Saturday, February 13, 2010

AFP: UN panel to mobilize climate change funding

UNITED NATIONS — UN chief Ban Ki-moon set up a high-level advisory panel Friday to mobilize funding to help developing nations battle climate change.

The panel, to be led by Britain's Prime Minister Gordon Brown and his Ethiopian counterpart Meles Zenawi, aimed "to mobilize the resources for climate change pledged at the recent climate change conference in Copenhagen," Ban told reporters.

The group, evenly balanced between developed and developing nations, "will develop practical proposals to significantly scale up long-term (public and private) financing for mitigation and adaptation strategies in developing countries," he added.

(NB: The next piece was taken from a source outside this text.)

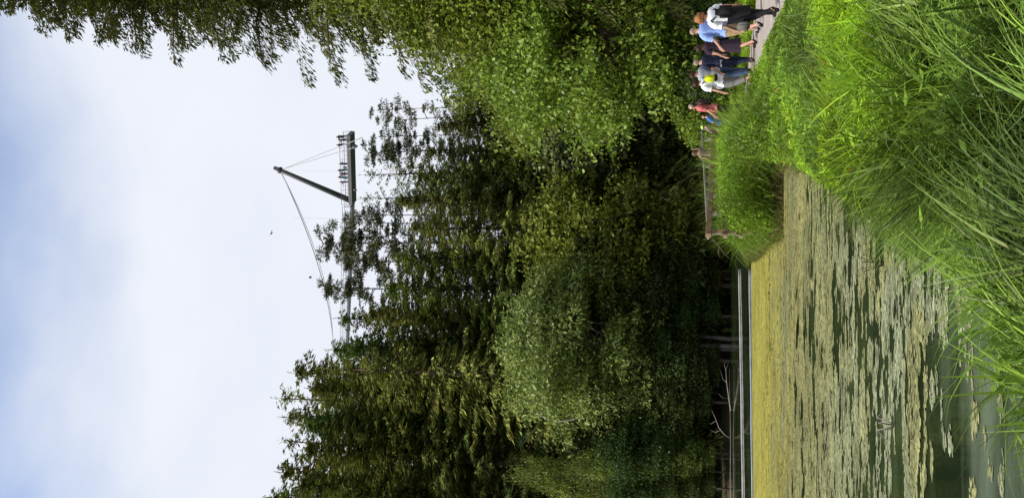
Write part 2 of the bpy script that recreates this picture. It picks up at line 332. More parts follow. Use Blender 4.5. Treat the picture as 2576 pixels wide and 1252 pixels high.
def make_spruce(h, r, base, whorls, perb, seed, tw=0.5, ww=0.15, droop=0.45, dens=3, gap=0.1, lmin=0.35):
    """returns (trunk_mesh, crown_mesh); trunk at origin"""
    rs = np.random.RandomState(seed); C = []; D = []; Nn = []; Ls = []; limb = []; Bc = []
    for i in range(whorls):
        t = (i + rs.uniform(-.3, .3)) / whorls; t = min(max(t, 0), .995)
        z0 = base + (h * 0.985 - base) * t; Lm = r * (1 - t) ** 0.66 * (0.55 + 0.45 * min(1, (t + 0.12) * 5)) + lmin * (1 - t * .4)
        nb = perb if t < .8 else max(4, perb - 2); ph = rs.uniform(0, 6.28)
        for k in range(nb):
            if rs.rand() < gap: continue
            az = ph + 6.283 * k / nb + rs.uniform(-.35, .35); Lb = Lm * rs.uniform(.48, 1.28); bc = rs.uniform(.72, 1.35)
            o = np.array([math.cos(az), math.sin(az), 0]); sd = np.array([-o[1], o[0], 0])
            dr = droop * rs.uniform(.6, 1.4) * (1 - t * .9); up = 0.10 + 0.55 * t
            ns = max(3, int(Lb / (tw * 0.42)))
            s = np.linspace(.12, 1, ns)
            P = o[None] * (Lb * s)[:, None]; P[:, 2] = z0 + Lb * (up * s - dr * s * s)
            limb.append(([(0, 0, z0)] + [tuple(P[ns // 2])] + [tuple(P[-1])], [0.02 + 0.012 * Lb, 0.02 + .005 * Lb, 0.008]))
            for q in range(ns):
                m = dens if s[q] < .97 else dens + 1
                wmax = 0.34 * Lb * (1 - s[q] * .75)
                for _ in range(m):
                    side = rs.uniform(-1, 1)
                    off = sd * side * wmax + np.array([0, 0, -abs(side) * wmax * .35 - rs.uniform(0, tw * .35)])
                    dd = o * rs.uniform(.25, .8) + sd * side * .8 + np.array([0, 0, -rs.uniform(.25, 1.0) * (1 - .8 * t)])
                    C.append(P[q] + off + rs.normal(size=3) * .05); D.append(dd); Nn.append(np.array([rs.normal() * .5, rs.normal() * .5, 1.]))
                    Ls.append(tw * rs.uniform(.55, 1.25)); Bc.append(bc)
    # leader
    for i in range(10):
        C.append(np.array([rs.normal() * .05, rs.normal() * .05, h - i * .12])); D.append(np.array([rs.normal() * .3, rs.normal() * .3, 1.])); Nn.append(rnd_dir(rs, 1)[0]); Ls.append(tw * .7); Bc.append(1.)
    C = np.array(C); D = np.array(D); Nn = np.array(Nn); Ls = np.array(Ls)
    cm = leaves(C, D, Nn, Ls, Ls * ww / tw * rs.uniform(.7, 1.3, len(Ls)), leafcol(rs, len(C), .38, .2) * np.array(Bc)[:, None])
    tk = [((0, 0, -.3), (0, 0, h * .3), (0, 0, h * .65), (0, 0, h * .97))], [h * .0125, h * .0095, h * .006, .02]
    tm = tubes('trunk', [(list(tk[0][0]), tk[1])] + limb[::2], 5)
    return tm, cm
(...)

The UN boss said the group would specifically seek to marshal new and innovative resources to reach a 100-billion-dollar target by 2020 to fund "adaptation, mitigation, technology development and transfer, and capacity building in developing countries, with priority for the most vulnerable."

The panel was set to include heads of state and government, top officials from ministries and central banks as well as experts on public finance, development and related issues.

Ban said the composition of the panel would be announced shortly and revealed that he planned to ask Guyana's President Bharrat Jagdeo and Norwegian Prime Minister Jens Stoltenberg to join.

The secretary-general, who was linked by video conference with Brown and Meles, said he expected the panel to deliver a preliminary report at the May-June meeting of the UN Framework Convention on Climate Change (UNFCCC), which provides a planetary arena for tackling climate change.

"Finance for adaptation and mitigation and transfer of technology are of central significance for developing countries in general and the poor and vulnerable countries in particular," the Ethiopian premier said from Addis Ababa.